Retype exactly the lines below, beginning with the first and ending with the line where "def V(a, b, c): return" appears.
────────
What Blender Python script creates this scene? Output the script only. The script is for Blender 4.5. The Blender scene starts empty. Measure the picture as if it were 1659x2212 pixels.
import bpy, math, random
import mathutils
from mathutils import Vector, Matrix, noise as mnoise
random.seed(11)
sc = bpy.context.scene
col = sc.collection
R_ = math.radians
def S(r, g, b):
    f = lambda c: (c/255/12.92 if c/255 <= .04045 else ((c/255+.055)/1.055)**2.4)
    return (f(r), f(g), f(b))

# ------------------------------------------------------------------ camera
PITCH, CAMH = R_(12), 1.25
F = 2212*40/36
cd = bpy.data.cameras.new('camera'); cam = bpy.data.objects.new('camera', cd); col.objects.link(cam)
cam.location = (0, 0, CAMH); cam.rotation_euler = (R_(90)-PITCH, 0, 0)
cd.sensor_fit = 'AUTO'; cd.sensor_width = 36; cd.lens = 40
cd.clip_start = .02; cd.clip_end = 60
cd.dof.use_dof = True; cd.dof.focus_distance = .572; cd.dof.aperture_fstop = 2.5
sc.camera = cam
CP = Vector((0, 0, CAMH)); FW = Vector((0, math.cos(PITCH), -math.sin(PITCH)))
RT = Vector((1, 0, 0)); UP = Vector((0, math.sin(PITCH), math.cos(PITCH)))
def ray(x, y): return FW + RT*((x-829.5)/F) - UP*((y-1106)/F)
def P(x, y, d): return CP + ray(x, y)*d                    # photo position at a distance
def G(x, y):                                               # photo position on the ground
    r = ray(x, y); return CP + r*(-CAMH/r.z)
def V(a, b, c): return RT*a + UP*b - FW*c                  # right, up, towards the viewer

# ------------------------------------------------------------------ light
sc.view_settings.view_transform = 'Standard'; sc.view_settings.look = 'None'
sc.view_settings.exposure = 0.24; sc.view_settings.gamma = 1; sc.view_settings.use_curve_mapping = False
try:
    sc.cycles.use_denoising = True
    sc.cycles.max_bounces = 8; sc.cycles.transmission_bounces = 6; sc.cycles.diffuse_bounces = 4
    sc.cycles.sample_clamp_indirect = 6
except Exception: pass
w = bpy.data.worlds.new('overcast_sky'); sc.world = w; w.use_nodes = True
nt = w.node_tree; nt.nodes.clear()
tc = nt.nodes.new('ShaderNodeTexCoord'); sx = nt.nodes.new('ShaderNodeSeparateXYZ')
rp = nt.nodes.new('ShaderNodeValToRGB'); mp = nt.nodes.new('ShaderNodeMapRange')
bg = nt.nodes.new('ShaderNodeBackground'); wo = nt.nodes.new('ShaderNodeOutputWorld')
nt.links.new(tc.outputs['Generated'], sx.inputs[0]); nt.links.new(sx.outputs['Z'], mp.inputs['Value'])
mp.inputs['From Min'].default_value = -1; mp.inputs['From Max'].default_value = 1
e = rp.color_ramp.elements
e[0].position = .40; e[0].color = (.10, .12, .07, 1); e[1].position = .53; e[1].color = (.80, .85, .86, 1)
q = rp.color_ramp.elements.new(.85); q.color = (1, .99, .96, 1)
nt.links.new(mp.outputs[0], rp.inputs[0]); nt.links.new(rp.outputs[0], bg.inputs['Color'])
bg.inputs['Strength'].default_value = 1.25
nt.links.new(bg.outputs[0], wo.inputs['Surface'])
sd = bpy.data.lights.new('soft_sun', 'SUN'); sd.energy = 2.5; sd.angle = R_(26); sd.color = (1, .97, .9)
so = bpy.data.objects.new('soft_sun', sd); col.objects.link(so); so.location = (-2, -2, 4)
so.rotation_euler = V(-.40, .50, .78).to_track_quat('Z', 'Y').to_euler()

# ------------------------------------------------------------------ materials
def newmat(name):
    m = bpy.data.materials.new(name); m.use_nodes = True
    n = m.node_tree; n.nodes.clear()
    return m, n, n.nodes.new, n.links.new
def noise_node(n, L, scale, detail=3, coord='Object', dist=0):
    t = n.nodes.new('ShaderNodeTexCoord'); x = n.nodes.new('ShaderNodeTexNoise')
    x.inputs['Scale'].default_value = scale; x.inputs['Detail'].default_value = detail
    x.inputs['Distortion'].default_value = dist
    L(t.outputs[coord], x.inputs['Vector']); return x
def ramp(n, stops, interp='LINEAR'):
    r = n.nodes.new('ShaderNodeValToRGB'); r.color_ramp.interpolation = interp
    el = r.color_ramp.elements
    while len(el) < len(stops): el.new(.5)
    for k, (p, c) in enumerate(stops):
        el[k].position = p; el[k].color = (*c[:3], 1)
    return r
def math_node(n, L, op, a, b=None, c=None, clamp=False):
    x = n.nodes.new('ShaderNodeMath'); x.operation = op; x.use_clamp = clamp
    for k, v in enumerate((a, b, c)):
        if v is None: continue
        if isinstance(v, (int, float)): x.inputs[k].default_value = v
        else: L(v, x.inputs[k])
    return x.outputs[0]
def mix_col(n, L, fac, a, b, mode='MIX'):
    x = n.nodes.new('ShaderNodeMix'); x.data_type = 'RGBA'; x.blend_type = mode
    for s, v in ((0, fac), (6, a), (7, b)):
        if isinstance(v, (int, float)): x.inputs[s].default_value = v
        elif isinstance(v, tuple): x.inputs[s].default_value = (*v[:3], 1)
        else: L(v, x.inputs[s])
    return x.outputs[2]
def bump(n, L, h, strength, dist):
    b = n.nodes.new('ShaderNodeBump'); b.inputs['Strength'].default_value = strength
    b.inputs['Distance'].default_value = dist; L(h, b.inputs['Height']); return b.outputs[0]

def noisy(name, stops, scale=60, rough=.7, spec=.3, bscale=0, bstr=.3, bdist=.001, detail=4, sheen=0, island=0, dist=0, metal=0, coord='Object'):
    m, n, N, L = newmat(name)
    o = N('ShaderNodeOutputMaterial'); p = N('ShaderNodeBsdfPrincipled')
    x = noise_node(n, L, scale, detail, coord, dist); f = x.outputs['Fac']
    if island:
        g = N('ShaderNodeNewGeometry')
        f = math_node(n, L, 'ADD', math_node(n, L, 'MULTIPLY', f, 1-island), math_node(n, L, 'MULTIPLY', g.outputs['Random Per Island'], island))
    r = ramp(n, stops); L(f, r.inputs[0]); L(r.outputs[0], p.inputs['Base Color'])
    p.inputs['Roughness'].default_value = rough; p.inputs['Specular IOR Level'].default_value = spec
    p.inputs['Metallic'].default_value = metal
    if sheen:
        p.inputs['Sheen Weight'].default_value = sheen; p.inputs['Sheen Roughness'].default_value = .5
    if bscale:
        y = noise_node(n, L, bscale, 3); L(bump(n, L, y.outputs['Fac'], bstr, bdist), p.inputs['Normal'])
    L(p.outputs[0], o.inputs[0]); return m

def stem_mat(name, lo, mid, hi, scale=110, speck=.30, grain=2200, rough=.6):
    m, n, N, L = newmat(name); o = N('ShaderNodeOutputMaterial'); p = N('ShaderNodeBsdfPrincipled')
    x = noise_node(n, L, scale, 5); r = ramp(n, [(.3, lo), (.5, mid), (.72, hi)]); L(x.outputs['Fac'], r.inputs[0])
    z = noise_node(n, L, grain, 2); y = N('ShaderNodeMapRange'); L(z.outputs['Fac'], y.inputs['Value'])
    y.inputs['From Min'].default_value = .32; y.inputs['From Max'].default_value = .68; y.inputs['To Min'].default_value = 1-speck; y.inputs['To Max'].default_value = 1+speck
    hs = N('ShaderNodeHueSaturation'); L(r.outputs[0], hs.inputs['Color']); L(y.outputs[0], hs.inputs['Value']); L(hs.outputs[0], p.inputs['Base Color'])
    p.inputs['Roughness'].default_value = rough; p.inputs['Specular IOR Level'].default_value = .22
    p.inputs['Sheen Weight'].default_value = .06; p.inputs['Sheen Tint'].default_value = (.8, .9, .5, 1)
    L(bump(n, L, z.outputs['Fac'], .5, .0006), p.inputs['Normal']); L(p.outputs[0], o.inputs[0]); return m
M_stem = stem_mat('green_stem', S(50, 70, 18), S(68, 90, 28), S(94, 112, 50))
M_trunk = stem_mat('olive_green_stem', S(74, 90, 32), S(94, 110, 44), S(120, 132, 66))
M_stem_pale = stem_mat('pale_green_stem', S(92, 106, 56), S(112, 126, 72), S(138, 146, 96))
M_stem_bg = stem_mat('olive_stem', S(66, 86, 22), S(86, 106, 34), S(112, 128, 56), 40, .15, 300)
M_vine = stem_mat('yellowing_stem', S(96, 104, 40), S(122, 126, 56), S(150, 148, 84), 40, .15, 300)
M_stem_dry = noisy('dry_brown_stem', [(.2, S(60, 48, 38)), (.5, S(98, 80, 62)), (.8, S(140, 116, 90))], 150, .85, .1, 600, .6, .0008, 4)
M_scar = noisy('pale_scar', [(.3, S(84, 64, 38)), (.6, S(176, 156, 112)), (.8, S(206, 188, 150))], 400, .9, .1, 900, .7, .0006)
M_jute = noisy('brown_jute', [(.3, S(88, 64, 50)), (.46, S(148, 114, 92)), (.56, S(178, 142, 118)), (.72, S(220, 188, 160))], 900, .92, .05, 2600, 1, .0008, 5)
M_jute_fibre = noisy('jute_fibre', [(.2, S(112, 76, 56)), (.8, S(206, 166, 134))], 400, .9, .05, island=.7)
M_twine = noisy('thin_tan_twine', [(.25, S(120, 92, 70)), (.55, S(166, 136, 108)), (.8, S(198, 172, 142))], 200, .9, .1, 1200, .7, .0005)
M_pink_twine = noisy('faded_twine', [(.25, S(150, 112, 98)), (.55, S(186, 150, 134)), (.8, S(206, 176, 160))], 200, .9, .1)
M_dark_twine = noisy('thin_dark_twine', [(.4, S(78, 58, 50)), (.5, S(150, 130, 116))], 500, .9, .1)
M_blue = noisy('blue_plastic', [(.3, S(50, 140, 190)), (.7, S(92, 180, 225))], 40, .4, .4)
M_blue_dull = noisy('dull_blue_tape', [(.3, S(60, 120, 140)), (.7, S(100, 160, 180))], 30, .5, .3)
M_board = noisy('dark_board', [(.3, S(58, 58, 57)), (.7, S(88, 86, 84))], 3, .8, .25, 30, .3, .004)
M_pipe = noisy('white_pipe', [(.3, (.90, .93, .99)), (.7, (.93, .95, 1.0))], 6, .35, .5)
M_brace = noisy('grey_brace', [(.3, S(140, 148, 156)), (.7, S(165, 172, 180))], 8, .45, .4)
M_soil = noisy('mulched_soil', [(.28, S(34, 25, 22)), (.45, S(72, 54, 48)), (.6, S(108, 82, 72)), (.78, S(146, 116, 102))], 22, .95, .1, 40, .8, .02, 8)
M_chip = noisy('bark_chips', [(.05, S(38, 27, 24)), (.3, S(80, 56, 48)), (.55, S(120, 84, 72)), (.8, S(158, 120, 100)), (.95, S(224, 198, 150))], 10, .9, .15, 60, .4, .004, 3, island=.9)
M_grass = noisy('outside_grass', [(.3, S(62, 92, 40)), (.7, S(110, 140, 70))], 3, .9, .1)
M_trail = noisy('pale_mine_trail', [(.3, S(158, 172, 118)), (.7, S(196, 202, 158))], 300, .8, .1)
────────
◆ SOLUTION FOR THIS PROBLEM
What Blender Python script creates this scene? Output the script only. The script is for Blender 4.5. The Blender scene starts empty. Measure the picture as if it were 1659x2212 pixels.
import bpy, math, random
import mathutils
from mathutils import Vector, Matrix, noise as mnoise
random.seed(11)
sc = bpy.context.scene
col = sc.collection
R_ = math.radians
def S(r, g, b):
    f = lambda c: (c/255/12.92 if c/255 <= .04045 else ((c/255+.055)/1.055)**2.4)
    return (f(r), f(g), f(b))

# ------------------------------------------------------------------ camera
PITCH, CAMH = R_(12), 1.25
F = 2212*40/36
cd = bpy.data.cameras.new('camera'); cam = bpy.data.objects.new('camera', cd); col.objects.link(cam)
cam.location = (0, 0, CAMH); cam.rotation_euler = (R_(90)-PITCH, 0, 0)
cd.sensor_fit = 'AUTO'; cd.sensor_width = 36; cd.lens = 40
cd.clip_start = .02; cd.clip_end = 60
cd.dof.use_dof = True; cd.dof.focus_distance = .572; cd.dof.aperture_fstop = 2.5
sc.camera = cam
CP = Vector((0, 0, CAMH)); FW = Vector((0, math.cos(PITCH), -math.sin(PITCH)))
RT = Vector((1, 0, 0)); UP = Vector((0, math.sin(PITCH), math.cos(PITCH)))
def ray(x, y): return FW + RT*((x-829.5)/F) - UP*((y-1106)/F)
def P(x, y, d): return CP + ray(x, y)*d                    # photo position at a distance
def G(x, y):                                               # photo position on the ground
    r = ray(x, y); return CP + r*(-CAMH/r.z)
def V(a, b, c): return RT*a + UP*b - FW*c                  # right, up, towards the viewer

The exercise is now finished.